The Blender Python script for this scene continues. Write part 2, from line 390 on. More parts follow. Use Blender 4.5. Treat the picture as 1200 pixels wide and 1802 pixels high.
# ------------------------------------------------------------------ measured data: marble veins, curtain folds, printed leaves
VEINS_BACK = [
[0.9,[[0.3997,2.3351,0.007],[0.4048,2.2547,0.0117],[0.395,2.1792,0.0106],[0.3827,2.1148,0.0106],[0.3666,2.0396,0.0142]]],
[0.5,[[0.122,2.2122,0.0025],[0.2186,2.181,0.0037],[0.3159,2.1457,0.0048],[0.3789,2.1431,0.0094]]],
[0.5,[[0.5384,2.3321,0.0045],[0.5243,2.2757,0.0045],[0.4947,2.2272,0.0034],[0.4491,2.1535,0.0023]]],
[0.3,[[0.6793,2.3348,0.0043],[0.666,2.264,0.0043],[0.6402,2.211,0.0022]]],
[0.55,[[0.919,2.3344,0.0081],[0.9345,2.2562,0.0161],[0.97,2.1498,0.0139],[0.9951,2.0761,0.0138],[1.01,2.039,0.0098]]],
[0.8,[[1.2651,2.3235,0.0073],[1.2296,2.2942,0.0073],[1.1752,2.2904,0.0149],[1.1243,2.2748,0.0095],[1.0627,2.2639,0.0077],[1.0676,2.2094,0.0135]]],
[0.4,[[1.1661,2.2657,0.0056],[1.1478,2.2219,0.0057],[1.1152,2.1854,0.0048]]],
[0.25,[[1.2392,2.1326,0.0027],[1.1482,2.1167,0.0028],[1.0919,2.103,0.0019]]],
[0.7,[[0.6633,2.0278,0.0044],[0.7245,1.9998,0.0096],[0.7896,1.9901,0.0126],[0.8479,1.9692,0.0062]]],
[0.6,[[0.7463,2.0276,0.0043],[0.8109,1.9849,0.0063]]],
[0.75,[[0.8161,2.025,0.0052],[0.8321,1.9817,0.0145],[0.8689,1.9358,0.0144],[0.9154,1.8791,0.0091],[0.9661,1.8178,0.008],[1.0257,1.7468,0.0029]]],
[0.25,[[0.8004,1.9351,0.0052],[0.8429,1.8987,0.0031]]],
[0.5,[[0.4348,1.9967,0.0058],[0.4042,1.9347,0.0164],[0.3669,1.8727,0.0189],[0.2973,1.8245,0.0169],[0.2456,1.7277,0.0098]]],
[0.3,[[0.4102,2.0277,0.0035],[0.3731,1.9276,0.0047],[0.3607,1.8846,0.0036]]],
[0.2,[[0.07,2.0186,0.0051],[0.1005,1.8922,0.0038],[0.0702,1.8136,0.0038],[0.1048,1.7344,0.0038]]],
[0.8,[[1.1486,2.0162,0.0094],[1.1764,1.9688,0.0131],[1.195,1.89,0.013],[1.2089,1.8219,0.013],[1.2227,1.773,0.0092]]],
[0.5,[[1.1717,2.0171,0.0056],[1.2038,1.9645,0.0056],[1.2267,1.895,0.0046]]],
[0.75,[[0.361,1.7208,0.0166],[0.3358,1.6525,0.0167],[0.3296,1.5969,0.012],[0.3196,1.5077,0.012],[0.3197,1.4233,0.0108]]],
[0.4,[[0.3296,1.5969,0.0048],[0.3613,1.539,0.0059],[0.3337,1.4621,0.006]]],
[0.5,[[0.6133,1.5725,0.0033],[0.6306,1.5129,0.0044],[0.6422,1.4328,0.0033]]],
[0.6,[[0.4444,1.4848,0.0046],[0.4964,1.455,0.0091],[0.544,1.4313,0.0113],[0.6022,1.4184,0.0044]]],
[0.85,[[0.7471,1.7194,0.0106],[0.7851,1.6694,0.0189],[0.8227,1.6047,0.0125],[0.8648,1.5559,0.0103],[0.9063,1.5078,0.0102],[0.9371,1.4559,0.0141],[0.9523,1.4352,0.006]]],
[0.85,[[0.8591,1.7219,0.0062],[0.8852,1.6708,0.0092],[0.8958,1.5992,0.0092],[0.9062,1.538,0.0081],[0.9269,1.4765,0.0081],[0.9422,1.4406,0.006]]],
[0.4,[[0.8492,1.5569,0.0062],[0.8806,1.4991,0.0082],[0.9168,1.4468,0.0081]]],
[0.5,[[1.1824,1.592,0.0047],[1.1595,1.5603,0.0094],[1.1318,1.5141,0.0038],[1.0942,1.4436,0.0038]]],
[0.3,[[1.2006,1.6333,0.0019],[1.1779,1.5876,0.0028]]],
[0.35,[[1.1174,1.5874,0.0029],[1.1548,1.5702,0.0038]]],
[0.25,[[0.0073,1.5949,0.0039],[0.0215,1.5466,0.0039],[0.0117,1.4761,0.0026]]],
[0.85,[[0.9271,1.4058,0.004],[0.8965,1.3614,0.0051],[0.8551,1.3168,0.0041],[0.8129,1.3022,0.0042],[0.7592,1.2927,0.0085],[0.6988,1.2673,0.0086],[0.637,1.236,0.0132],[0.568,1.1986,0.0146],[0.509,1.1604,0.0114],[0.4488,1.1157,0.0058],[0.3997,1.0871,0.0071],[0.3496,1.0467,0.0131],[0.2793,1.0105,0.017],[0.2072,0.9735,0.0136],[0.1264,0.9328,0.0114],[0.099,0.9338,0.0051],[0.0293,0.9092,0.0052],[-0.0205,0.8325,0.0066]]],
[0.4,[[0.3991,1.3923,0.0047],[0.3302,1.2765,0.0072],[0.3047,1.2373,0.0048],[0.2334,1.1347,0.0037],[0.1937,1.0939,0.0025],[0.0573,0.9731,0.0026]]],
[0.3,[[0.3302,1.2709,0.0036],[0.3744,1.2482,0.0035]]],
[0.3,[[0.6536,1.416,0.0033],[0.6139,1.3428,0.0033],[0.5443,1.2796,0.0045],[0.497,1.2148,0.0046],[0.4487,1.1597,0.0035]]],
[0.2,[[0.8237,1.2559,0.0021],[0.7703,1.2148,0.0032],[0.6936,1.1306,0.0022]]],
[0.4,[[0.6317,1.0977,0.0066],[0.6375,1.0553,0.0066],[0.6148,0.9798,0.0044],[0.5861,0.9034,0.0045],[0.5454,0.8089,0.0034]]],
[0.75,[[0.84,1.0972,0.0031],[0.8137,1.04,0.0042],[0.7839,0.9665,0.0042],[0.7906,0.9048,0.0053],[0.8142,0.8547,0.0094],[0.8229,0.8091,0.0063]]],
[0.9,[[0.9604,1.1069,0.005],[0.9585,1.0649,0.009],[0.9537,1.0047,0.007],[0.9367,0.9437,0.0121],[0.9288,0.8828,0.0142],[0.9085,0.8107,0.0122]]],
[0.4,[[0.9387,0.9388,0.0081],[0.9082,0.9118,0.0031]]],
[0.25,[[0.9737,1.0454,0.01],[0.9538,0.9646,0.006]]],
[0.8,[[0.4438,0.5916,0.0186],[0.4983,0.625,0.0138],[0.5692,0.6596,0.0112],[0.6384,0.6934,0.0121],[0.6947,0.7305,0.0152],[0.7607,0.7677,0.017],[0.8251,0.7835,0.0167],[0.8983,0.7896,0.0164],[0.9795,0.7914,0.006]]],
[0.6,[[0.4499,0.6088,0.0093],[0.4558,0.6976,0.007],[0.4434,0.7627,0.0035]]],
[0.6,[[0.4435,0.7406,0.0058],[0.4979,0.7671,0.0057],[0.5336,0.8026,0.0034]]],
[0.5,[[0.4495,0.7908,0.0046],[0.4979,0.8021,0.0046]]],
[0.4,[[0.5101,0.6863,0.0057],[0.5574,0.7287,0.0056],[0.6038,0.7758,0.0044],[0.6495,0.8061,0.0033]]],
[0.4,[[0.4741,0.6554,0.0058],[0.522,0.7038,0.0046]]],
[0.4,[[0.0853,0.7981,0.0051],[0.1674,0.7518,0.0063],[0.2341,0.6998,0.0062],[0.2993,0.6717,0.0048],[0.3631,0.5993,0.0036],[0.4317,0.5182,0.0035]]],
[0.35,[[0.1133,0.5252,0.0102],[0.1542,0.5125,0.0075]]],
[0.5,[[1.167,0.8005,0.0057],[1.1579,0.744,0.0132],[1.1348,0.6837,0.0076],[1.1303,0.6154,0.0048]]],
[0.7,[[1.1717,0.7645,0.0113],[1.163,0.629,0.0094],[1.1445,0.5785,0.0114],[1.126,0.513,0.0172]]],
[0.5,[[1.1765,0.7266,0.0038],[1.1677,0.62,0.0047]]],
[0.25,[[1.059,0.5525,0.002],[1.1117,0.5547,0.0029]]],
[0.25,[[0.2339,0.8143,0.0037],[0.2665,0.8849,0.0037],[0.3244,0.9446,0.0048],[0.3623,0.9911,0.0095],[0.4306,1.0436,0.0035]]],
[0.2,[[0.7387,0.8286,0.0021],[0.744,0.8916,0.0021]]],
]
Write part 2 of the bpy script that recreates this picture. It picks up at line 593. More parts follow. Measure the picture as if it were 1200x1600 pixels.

== == ==

* _TASK INSTRUCTIONS_: Using the listing, copy every line where the word "Write" shows up.

* _FULL SOLUTION_:
The Blender Python script for this scene continues. Write part 2, from line 390 on. More parts follow. Use Blender 4.5. Treat the picture as 1200 pixels wide and 1802 pixels high.
Write part 2 of the bpy script that recreates this picture. It picks up at line 593. More parts follow. Measure the picture as if it were 1200x1600 pixels.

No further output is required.